We don’t overstate our sales, insists Purplebricks as shares dive
ONLINE estate agency Purplebricks has hit back at renewed criticism of its methods, after a City analyst said it was hiding the number of homes it sells.
Shares in the business, which listed on London’s junior Aim market in 2015, have tumbled 16pc in two days to 418.6p after Anthony Codling at investment firm Jefferies issued a note, “buyer beware”, stating: “Purplebricks does not disclose how many homes it sells.”
Unlike high-street estate agents, which take a cut of the sale price, Purplebricks charges a fee of up to £1,200, whether it completes a sale or not.
Jefferies’ analysis found Purplebricks sold 51.6pc of the homes listed in November 2016 within 10 months, versus its claim that 78pc eventually sell. Compared with the wider market of some 7,000 estate agents, Jefferies found Purplebricks’ sales performance was no better than the average. Furthermore, “revenue may have been overstated”.
Purplebricks, which counts fund manager Neil Woodford as its fifth-biggest investor, rejected the claims, saying the analysis did not take account of homes sold subject to contract, or the time delay on recording a sale with the Land Registry. Lee Wainwright, its UK boss, said: “Jefferies’ numbers are plainly wrong. We’re disappointed and frustrated.” He said Purplebricks was “shaking up the traditional estate agent industry” that Jefferies represents, noting the firm does work for rivals Countrywide and LSL. “They’re not providing independent research,” he said.
He said none of their rivals shared data on how many sales they had completed. “Our competitors goading us to share a number that they don’t share isn’t something we’ll rise to,” he said.
In a trading update yesterday, the firm said it had received 6,160 instructions last month, a 66pc rise year on year.
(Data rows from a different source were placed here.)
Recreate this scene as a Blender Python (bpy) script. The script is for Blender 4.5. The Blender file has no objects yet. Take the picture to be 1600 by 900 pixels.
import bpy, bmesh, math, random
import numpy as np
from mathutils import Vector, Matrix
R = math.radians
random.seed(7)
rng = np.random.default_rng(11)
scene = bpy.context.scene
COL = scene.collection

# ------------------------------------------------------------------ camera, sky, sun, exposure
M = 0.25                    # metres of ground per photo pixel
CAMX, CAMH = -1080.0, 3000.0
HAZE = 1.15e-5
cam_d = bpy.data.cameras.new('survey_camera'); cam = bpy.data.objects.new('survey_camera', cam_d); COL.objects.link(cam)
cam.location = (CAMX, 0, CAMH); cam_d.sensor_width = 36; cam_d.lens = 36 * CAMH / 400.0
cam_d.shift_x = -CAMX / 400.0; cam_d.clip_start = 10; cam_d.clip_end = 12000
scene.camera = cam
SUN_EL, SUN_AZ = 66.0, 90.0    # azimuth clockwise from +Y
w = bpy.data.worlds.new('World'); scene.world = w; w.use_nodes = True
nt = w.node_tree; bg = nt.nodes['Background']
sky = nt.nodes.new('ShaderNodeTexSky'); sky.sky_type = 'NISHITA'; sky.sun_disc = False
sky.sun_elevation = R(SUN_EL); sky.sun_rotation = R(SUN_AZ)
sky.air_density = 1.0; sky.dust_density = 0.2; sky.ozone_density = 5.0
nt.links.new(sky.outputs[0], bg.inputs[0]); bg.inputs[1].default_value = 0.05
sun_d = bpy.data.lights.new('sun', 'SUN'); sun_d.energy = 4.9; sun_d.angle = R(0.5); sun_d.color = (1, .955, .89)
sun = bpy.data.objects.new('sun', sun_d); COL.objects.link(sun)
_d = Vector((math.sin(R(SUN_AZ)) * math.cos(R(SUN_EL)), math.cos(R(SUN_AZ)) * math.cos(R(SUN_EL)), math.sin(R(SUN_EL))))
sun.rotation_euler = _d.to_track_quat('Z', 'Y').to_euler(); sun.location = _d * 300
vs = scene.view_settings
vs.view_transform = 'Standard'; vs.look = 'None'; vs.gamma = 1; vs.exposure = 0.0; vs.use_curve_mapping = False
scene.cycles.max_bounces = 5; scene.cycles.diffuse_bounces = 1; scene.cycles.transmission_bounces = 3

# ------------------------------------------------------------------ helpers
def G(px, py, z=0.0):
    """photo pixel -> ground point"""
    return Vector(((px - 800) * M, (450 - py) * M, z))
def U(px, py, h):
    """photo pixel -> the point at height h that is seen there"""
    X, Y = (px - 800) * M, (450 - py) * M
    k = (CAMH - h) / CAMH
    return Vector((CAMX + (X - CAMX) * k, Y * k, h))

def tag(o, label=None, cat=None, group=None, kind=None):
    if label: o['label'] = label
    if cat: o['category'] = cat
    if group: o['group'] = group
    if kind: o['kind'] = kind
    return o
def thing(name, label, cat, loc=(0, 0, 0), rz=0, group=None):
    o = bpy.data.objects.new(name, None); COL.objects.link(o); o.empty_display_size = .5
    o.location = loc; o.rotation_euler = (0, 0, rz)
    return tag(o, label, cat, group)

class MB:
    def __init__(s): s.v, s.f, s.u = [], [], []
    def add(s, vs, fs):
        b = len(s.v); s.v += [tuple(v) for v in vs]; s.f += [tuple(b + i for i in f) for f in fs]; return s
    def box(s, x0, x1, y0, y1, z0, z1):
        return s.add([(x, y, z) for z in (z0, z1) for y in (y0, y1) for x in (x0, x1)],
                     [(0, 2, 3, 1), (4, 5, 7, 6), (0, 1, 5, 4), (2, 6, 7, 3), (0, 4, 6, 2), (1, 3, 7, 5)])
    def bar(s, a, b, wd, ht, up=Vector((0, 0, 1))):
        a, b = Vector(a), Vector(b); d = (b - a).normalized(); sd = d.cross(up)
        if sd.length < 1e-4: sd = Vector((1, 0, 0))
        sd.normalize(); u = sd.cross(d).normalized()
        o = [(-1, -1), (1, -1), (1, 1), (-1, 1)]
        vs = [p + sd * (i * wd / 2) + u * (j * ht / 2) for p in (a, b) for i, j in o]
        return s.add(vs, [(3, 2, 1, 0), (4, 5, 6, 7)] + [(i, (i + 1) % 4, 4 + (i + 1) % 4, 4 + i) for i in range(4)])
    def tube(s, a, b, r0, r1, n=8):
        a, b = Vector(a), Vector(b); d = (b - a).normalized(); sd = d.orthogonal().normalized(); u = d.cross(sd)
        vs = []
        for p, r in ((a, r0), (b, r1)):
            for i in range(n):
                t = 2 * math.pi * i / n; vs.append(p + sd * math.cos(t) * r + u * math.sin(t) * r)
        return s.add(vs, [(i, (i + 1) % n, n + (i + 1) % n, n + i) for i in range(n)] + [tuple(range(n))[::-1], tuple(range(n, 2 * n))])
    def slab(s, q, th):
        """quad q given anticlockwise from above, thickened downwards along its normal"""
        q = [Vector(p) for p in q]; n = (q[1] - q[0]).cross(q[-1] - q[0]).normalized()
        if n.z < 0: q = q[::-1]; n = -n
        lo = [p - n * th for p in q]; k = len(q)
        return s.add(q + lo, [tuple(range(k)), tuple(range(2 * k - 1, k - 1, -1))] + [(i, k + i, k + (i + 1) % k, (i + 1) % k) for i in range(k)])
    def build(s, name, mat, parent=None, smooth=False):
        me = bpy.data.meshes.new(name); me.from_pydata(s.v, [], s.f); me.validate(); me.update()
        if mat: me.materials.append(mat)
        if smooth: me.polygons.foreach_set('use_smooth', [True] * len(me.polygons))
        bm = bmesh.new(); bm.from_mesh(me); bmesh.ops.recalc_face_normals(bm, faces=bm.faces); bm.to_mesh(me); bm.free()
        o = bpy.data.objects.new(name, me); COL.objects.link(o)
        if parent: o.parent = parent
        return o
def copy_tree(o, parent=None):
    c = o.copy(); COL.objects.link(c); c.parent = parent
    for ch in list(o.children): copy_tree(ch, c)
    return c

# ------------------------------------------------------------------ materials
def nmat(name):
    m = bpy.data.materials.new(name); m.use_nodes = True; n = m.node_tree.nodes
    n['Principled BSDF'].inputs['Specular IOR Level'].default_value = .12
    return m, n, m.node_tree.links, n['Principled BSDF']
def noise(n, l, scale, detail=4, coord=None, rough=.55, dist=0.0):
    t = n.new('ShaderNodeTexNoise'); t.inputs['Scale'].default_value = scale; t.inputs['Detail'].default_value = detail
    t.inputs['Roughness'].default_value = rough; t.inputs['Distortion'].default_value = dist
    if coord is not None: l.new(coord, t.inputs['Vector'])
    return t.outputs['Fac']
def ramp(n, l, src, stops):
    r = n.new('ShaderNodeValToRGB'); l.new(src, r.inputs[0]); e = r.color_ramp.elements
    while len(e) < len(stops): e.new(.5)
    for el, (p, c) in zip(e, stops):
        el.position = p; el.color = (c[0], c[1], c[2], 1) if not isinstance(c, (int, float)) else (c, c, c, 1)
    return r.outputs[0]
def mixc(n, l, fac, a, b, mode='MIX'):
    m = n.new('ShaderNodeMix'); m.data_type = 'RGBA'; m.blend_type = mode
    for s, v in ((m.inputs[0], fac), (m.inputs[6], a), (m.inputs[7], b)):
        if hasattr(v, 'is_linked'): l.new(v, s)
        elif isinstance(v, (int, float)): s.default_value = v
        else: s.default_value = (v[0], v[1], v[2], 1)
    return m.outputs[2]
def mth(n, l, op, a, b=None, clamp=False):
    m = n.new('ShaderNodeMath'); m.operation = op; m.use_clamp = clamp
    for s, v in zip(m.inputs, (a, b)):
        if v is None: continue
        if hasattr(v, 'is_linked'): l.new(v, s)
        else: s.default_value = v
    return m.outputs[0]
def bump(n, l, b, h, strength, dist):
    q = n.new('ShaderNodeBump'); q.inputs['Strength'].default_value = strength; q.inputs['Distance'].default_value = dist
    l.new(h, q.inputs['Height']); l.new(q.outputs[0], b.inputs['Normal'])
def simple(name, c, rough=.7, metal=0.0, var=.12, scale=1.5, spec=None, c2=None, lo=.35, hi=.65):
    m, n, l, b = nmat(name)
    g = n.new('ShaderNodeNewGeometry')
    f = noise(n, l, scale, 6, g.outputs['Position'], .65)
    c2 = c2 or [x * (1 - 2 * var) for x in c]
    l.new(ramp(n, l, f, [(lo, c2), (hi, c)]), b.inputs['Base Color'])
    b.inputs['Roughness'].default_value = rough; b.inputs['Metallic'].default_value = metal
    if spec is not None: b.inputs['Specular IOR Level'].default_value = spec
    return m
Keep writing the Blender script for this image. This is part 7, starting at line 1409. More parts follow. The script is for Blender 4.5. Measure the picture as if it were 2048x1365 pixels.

It claims to have a 77pc share of the online market, having completed on sales of “over £10bn of UK property”.
Adam Weeks, who used Purplebricks to list his home in London, criticised the company’s model, saying he “was surprised by how bad they were”. He added that traditional estate agents have “more incentive to sell because they make more commission”.
Mr Wainwright said Purplebricks’ agents had an incentive to perform because they were subject to frequent review by management. A Jefferies spokeswoman said it “publishes only honest, independent research and stands behind the integrity of its analysts”.